== DATASET EXCERPT

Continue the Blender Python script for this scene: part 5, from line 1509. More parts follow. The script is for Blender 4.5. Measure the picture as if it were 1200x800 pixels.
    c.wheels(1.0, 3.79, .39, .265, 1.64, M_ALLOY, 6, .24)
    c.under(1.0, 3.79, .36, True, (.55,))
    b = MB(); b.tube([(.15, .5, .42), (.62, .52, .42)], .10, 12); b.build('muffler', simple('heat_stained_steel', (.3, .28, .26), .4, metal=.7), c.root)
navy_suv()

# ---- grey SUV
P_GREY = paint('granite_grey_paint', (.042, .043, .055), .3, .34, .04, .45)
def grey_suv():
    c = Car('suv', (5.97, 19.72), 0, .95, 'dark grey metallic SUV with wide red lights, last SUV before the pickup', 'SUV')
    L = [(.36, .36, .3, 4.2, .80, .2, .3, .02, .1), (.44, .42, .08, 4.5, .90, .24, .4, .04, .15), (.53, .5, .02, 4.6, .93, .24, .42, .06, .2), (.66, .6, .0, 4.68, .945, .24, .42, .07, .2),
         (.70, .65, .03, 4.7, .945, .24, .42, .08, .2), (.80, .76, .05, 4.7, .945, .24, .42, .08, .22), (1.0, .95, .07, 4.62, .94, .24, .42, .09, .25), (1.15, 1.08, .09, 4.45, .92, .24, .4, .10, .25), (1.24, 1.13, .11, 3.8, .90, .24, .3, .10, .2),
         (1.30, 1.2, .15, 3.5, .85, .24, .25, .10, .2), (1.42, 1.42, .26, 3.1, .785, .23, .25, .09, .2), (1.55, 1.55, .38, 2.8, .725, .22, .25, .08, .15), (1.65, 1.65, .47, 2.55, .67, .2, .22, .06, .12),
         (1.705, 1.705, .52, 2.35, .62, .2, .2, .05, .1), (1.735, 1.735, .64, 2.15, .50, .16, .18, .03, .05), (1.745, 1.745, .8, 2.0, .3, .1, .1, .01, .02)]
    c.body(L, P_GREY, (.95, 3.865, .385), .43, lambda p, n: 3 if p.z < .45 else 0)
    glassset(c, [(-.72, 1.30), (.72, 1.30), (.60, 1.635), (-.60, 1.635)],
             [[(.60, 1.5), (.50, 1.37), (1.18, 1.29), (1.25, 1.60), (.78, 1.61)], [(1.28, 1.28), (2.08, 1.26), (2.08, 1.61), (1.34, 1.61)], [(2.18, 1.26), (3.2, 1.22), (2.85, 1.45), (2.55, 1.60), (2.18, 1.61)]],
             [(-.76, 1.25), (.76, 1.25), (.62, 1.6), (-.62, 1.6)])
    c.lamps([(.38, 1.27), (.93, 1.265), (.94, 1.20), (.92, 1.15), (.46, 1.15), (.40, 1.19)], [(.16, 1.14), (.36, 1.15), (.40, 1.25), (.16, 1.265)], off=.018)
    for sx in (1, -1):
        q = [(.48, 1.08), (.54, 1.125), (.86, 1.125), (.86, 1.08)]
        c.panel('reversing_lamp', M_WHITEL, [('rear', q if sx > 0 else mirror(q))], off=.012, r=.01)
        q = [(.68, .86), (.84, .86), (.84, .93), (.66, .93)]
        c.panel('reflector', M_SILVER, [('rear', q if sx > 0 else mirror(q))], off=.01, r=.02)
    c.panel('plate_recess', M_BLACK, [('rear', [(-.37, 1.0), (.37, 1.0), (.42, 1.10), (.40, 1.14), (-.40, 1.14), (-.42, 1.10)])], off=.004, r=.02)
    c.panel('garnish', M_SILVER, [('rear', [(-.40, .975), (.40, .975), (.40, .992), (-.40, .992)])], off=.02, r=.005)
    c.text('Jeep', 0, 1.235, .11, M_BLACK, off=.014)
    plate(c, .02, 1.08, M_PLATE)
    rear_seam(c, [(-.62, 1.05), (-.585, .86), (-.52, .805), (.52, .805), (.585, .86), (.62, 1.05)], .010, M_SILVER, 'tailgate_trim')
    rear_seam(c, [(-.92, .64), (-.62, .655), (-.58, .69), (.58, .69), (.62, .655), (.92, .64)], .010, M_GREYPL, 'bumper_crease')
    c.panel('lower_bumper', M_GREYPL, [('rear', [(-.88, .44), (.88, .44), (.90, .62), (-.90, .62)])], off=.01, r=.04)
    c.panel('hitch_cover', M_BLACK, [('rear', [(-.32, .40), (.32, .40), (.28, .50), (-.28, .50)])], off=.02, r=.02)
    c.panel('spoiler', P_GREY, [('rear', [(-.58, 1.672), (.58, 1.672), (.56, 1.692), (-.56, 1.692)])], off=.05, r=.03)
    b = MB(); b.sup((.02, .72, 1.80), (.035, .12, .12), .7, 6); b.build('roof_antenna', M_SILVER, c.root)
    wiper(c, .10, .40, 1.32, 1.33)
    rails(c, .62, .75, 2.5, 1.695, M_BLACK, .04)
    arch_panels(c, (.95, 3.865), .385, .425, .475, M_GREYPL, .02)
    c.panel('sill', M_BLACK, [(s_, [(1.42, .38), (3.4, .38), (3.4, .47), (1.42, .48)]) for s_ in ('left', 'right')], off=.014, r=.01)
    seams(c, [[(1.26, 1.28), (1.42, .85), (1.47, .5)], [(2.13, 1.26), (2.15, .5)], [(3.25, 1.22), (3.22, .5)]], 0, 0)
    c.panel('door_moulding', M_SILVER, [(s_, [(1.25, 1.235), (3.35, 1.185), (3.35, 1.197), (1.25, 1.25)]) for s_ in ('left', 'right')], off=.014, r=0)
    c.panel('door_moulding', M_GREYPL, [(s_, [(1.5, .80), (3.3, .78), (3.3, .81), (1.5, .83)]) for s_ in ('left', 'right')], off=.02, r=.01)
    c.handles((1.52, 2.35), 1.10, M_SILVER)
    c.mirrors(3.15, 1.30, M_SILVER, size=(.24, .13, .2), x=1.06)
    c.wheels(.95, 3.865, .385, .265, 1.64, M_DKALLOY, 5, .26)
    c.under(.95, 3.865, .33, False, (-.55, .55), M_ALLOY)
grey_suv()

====

* **REQUIRED WORK**
Copy out the data shown above without altering anything.

* **TASK RESPONSE**
Continue the Blender Python script for this scene: part 5, from line 1509. More parts follow. The script is for Blender 4.5. Measure the picture as if it were 1200x800 pixels.
    c.wheels(1.0, 3.79, .39, .265, 1.64, M_ALLOY, 6, .24)
    c.under(1.0, 3.79, .36, True, (.55,))
    b = MB(); b.tube([(.15, .5, .42), (.62, .52, .42)], .10, 12); b.build('muffler', simple('heat_stained_steel', (.3, .28, .26), .4, metal=.7), c.root)
navy_suv()

# ---- grey SUV
P_GREY = paint('granite_grey_paint', (.042, .043, .055), .3, .34, .04, .45)
def grey_suv():
    c = Car('suv', (5.97, 19.72), 0, .95, 'dark grey metallic SUV with wide red lights, last SUV before the pickup', 'SUV')
    L = [(.36, .36, .3, 4.2, .80, .2, .3, .02, .1), (.44, .42, .08, 4.5, .90, .24, .4, .04, .15), (.53, .5, .02, 4.6, .93, .24, .42, .06, .2), (.66, .6, .0, 4.68, .945, .24, .42, .07, .2),
         (.70, .65, .03, 4.7, .945, .24, .42, .08, .2), (.80, .76, .05, 4.7, .945, .24, .42, .08, .22), (1.0, .95, .07, 4.62, .94, .24, .42, .09, .25), (1.15, 1.08, .09, 4.45, .92, .24, .4, .10, .25), (1.24, 1.13, .11, 3.8, .90, .24, .3, .10, .2),
         (1.30, 1.2, .15, 3.5, .85, .24, .25, .10, .2), (1.42, 1.42, .26, 3.1, .785, .23, .25, .09, .2), (1.55, 1.55, .38, 2.8, .725, .22, .25, .08, .15), (1.65, 1.65, .47, 2.55, .67, .2, .22, .06, .12),
         (1.705, 1.705, .52, 2.35, .62, .2, .2, .05, .1), (1.735, 1.735, .64, 2.15, .50, .16, .18, .03, .05), (1.745, 1.745, .8, 2.0, .3, .1, .1, .01, .02)]
    c.body(L, P_GREY, (.95, 3.865, .385), .43, lambda p, n: 3 if p.z < .45 else 0)
    glassset(c, [(-.72, 1.30), (.72, 1.30), (.60, 1.635), (-.60, 1.635)],
             [[(.60, 1.5), (.50, 1.37), (1.18, 1.29), (1.25, 1.60), (.78, 1.61)], [(1.28, 1.28), (2.08, 1.26), (2.08, 1.61), (1.34, 1.61)], [(2.18, 1.26), (3.2, 1.22), (2.85, 1.45), (2.55, 1.60), (2.18, 1.61)]],
             [(-.76, 1.25), (.76, 1.25), (.62, 1.6), (-.62, 1.6)])
    c.lamps([(.38, 1.27), (.93, 1.265), (.94, 1.20), (.92, 1.15), (.46, 1.15), (.40, 1.19)], [(.16, 1.14), (.36, 1.15), (.40, 1.25), (.16, 1.265)], off=.018)
    for sx in (1, -1):
        q = [(.48, 1.08), (.54, 1.125), (.86, 1.125), (.86, 1.08)]
        c.panel('reversing_lamp', M_WHITEL, [('rear', q if sx > 0 else mirror(q))], off=.012, r=.01)
        q = [(.68, .86), (.84, .86), (.84, .93), (.66, .93)]
        c.panel('reflector', M_SILVER, [('rear', q if sx > 0 else mirror(q))], off=.01, r=.02)
    c.panel('plate_recess', M_BLACK, [('rear', [(-.37, 1.0), (.37, 1.0), (.42, 1.10), (.40, 1.14), (-.40, 1.14), (-.42, 1.10)])], off=.004, r=.02)
    c.panel('garnish', M_SILVER, [('rear', [(-.40, .975), (.40, .975), (.40, .992), (-.40, .992)])], off=.02, r=.005)
    c.text('Jeep', 0, 1.235, .11, M_BLACK, off=.014)
    plate(c, .02, 1.08, M_PLATE)
    rear_seam(c, [(-.62, 1.05), (-.585, .86), (-.52, .805), (.52, .805), (.585, .86), (.62, 1.05)], .010, M_SILVER, 'tailgate_trim')
    rear_seam(c, [(-.92, .64), (-.62, .655), (-.58, .69), (.58, .69), (.62, .655), (.92, .64)], .010, M_GREYPL, 'bumper_crease')
    c.panel('lower_bumper', M_GREYPL, [('rear', [(-.88, .44), (.88, .44), (.90, .62), (-.90, .62)])], off=.01, r=.04)
    c.panel('hitch_cover', M_BLACK, [('rear', [(-.32, .40), (.32, .40), (.28, .50), (-.28, .50)])], off=.02, r=.02)
    c.panel('spoiler', P_GREY, [('rear', [(-.58, 1.672), (.58, 1.672), (.56, 1.692), (-.56, 1.692)])], off=.05, r=.03)
    b = MB(); b.sup((.02, .72, 1.80), (.035, .12, .12), .7, 6); b.build('roof_antenna', M_SILVER, c.root)
    wiper(c, .10, .40, 1.32, 1.33)
    rails(c, .62, .75, 2.5, 1.695, M_BLACK, .04)
    arch_panels(c, (.95, 3.865), .385, .425, .475, M_GREYPL, .02)
    c.panel('sill', M_BLACK, [(s_, [(1.42, .38), (3.4, .38), (3.4, .47), (1.42, .48)]) for s_ in ('left', 'right')], off=.014, r=.01)
    seams(c, [[(1.26, 1.28), (1.42, .85), (1.47, .5)], [(2.13, 1.26), (2.15, .5)], [(3.25, 1.22), (3.22, .5)]], 0, 0)
    c.panel('door_moulding', M_SILVER, [(s_, [(1.25, 1.235), (3.35, 1.185), (3.35, 1.197), (1.25, 1.25)]) for s_ in ('left', 'right')], off=.014, r=0)
    c.panel('door_moulding', M_GREYPL, [(s_, [(1.5, .80), (3.3, .78), (3.3, .81), (1.5, .83)]) for s_ in ('left', 'right')], off=.02, r=.01)
    c.handles((1.52, 2.35), 1.10, M_SILVER)
    c.mirrors(3.15, 1.30, M_SILVER, size=(.24, .13, .2), x=1.06)
    c.wheels(.95, 3.865, .385, .265, 1.64, M_DKALLOY, 5, .26)
    c.under(.95, 3.865, .33, False, (-.55, .55), M_ALLOY)
grey_suv()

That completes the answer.